Aguilar and the other Border Patrol officials focused their presentation on their mountain bikes in Nogales, a rancher liaison unit, "strategic" trucks parked in the highway medians, remote video surveillance systems in Cochise County, SBInet, with its 28 miles of testing ground near Sasabe.

Rich Bohman, a builder in the area, supports the Border Patrol's mission "100 percent." But even he's watching with some skepticism. Ever since the checkpoint was placed at a permanent locale, the early-morning riser has seen a new smuggling trend:

"They're dropping them off south of the checkpoint, in Tubac, Aliso Springs, whatever, and picking them up on the other side," he said.

The killings were barely mentioned even when residents tried to bring them up.

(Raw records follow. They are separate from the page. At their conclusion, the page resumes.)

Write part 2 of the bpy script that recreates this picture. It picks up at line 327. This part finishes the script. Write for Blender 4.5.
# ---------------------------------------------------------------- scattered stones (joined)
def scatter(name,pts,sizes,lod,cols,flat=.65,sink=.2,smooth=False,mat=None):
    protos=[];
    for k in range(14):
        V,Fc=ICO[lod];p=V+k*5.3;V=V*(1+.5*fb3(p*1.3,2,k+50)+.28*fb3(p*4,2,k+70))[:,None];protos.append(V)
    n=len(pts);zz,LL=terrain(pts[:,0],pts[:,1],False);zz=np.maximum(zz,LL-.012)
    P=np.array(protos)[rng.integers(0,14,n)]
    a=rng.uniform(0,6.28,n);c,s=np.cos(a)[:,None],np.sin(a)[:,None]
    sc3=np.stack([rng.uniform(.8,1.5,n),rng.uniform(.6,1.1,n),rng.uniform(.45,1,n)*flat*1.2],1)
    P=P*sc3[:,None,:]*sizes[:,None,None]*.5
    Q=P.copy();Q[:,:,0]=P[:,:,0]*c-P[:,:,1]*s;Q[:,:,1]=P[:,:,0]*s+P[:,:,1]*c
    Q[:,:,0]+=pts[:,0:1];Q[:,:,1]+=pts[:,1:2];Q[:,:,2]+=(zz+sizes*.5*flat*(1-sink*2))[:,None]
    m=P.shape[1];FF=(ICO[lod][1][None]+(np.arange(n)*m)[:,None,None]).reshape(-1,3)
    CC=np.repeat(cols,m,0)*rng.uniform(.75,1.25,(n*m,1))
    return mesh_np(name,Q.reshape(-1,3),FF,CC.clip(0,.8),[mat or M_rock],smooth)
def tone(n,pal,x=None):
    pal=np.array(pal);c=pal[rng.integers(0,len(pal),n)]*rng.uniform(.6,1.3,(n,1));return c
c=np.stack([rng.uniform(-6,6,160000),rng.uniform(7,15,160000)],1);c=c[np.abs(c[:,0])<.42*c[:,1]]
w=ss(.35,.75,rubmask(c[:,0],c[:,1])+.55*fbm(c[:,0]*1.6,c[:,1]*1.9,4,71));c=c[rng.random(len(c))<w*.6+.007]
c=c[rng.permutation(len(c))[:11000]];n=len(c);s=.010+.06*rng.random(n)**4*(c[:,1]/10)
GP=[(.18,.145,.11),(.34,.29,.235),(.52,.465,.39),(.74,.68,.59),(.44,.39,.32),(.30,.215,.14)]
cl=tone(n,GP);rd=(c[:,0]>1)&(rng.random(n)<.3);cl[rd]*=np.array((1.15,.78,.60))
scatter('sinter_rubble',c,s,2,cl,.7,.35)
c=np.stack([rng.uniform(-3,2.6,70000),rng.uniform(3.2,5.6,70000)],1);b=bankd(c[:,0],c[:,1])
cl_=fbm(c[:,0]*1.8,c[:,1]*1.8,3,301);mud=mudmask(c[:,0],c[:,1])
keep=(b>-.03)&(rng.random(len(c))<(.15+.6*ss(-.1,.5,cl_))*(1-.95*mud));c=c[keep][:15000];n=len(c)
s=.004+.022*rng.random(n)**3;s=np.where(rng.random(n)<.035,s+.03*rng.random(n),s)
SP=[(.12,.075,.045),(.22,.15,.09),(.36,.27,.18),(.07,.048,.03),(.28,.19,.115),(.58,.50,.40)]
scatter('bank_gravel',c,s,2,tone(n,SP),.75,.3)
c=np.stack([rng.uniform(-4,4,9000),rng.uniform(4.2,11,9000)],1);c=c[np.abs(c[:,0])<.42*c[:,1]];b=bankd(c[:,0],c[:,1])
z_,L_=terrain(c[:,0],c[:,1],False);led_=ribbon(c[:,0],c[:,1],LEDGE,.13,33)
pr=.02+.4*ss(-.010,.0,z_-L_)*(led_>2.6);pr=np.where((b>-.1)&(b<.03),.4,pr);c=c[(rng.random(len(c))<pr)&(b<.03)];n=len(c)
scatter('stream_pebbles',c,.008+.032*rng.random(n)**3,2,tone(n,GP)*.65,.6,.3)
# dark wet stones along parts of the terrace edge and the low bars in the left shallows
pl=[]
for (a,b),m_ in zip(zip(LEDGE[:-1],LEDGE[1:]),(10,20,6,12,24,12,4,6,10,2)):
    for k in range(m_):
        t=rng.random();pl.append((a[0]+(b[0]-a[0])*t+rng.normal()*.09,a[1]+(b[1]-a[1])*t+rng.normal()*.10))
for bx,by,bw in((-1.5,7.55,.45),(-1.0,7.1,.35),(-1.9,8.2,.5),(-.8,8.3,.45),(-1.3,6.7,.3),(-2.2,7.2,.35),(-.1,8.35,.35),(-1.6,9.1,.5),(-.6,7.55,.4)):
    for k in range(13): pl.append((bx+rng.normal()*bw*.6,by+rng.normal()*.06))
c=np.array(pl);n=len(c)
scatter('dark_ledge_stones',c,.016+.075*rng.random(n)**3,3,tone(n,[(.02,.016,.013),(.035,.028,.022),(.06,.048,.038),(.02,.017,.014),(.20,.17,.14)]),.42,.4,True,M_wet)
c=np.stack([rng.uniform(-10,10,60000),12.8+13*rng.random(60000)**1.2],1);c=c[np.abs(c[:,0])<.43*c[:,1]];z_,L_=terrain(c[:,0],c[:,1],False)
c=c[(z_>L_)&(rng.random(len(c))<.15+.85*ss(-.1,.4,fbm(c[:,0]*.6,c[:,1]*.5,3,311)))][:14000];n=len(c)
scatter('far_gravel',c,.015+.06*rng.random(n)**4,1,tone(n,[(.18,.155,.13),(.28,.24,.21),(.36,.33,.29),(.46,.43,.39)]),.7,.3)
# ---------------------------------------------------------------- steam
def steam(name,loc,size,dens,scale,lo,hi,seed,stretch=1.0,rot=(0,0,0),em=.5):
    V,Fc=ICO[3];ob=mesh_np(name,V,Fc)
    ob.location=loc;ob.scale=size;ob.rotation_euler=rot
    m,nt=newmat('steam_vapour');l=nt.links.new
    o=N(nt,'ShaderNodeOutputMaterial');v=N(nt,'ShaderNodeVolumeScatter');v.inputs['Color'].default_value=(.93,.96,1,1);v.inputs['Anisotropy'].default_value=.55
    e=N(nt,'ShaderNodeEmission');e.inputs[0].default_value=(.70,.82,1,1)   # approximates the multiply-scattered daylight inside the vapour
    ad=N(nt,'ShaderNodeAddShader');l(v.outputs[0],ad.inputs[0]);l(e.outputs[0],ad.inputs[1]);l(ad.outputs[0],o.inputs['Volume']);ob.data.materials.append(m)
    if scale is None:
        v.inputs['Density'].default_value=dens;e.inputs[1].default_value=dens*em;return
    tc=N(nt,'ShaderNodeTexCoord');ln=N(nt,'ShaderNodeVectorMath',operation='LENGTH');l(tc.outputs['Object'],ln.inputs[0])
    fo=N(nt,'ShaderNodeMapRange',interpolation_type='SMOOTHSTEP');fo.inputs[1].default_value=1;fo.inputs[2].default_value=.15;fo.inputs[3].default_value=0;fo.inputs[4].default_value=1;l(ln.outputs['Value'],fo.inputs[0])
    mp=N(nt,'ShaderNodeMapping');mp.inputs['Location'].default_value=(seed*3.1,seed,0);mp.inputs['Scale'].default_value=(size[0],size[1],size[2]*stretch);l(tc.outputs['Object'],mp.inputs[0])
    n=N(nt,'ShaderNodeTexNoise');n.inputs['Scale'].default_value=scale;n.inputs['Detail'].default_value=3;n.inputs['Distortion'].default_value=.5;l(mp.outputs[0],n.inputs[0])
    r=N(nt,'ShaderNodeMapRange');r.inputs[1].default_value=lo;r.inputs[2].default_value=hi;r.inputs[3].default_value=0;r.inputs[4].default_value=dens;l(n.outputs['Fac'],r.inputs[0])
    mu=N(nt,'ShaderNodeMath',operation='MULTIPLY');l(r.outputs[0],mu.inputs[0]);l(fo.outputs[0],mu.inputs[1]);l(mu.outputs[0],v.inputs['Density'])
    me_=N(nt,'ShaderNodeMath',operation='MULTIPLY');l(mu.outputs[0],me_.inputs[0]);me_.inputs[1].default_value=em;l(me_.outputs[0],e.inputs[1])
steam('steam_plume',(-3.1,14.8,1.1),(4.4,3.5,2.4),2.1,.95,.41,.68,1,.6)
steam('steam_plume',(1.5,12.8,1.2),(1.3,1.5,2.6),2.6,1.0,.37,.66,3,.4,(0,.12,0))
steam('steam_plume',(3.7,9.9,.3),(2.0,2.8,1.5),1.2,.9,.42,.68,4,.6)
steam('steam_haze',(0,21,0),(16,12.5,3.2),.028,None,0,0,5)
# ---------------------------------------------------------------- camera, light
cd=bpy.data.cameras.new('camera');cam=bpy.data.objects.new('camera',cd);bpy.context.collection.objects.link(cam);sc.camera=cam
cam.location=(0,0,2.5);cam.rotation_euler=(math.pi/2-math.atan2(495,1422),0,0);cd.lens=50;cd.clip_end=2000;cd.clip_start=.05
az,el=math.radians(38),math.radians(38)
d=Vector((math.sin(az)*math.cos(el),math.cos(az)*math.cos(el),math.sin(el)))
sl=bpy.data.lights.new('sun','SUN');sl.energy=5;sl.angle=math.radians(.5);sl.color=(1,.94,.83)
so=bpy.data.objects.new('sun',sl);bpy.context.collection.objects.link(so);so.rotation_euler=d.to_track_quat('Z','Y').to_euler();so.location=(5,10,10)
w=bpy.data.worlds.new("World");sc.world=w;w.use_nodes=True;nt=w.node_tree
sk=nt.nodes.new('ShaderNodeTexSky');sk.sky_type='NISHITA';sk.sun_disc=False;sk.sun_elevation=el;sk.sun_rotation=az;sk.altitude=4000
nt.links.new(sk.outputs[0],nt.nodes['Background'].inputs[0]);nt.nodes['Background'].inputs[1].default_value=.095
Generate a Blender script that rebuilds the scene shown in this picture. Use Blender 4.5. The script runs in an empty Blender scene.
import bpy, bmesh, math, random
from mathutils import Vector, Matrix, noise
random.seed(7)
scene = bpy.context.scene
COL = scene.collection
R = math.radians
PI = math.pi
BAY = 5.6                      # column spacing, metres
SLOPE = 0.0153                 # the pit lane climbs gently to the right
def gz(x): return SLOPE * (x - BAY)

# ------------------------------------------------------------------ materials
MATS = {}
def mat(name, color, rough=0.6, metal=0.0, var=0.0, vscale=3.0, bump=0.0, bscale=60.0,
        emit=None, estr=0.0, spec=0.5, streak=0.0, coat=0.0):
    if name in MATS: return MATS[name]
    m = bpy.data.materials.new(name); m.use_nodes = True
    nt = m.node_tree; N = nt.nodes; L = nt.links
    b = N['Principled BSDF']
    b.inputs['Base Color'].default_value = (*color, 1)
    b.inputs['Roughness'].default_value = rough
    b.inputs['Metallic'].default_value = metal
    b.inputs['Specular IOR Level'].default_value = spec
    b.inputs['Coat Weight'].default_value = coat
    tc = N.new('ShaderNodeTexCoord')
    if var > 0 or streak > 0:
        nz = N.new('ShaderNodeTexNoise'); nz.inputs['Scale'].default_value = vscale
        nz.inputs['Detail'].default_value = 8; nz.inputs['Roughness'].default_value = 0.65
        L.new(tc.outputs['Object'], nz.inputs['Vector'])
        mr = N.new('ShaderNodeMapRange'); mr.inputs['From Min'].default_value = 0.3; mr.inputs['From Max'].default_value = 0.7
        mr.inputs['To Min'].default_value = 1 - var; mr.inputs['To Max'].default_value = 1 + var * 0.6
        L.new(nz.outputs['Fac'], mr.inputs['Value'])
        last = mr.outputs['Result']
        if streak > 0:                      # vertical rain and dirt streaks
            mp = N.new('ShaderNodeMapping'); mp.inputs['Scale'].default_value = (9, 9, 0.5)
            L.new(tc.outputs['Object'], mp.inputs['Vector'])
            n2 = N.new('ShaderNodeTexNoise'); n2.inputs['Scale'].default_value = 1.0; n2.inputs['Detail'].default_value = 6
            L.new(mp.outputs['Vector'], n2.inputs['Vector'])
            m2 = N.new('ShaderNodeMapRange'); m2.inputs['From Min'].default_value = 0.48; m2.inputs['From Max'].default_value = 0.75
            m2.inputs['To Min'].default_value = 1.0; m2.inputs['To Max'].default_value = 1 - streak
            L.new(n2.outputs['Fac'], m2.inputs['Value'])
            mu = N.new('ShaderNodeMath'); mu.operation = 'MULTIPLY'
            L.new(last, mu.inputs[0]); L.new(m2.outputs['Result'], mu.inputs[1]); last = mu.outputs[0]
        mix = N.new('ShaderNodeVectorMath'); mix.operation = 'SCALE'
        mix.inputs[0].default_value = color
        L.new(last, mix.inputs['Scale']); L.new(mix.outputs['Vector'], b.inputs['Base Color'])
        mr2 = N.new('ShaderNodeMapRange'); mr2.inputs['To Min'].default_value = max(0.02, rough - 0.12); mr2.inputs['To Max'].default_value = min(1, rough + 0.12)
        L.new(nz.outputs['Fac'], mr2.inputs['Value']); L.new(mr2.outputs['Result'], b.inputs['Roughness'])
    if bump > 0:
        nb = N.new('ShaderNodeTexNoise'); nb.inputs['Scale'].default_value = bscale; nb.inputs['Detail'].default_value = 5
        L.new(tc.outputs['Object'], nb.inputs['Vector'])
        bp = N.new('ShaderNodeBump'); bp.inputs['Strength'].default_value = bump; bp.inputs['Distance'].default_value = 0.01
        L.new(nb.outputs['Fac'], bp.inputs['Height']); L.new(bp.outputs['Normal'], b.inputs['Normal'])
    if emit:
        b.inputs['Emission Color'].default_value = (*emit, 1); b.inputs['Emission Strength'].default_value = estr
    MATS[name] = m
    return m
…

Tubac resident Ann Groves remained unimpressed. Her family has been in Arizona since 1890, and she walked out of the meeting frustrated by the agency's skirting the immediate issue.

"They're saying that it's better now. It is not better," she said. "This is all like a recruiting session for Border Patrol agents. I think that this meeting today should have been pinpointing the complaints of the residents here instead of the broad picture. We need attention now."

Meanwhile, the violence continues.

Last Sunday (April 15), two hand grenades were thrown at the offices of the State Preventive Police in Hermosillo, officials said.

Then, just after midnight Tuesday morning, April 17, a newspaper reporter, Saul Noé Martinez, was kidnapped by a group of men carrying AK-47s. Martinez worked for Interdiario, a semimonthly newspaper in Agua Prieta.

Martinez reportedly ran into a police station for help. Two men came in after him and dragged him away. Police found 230 grams of uncut cocaine and 27 9 mm rounds in his 1995 Chevrolet Suburban, Larrinaga said.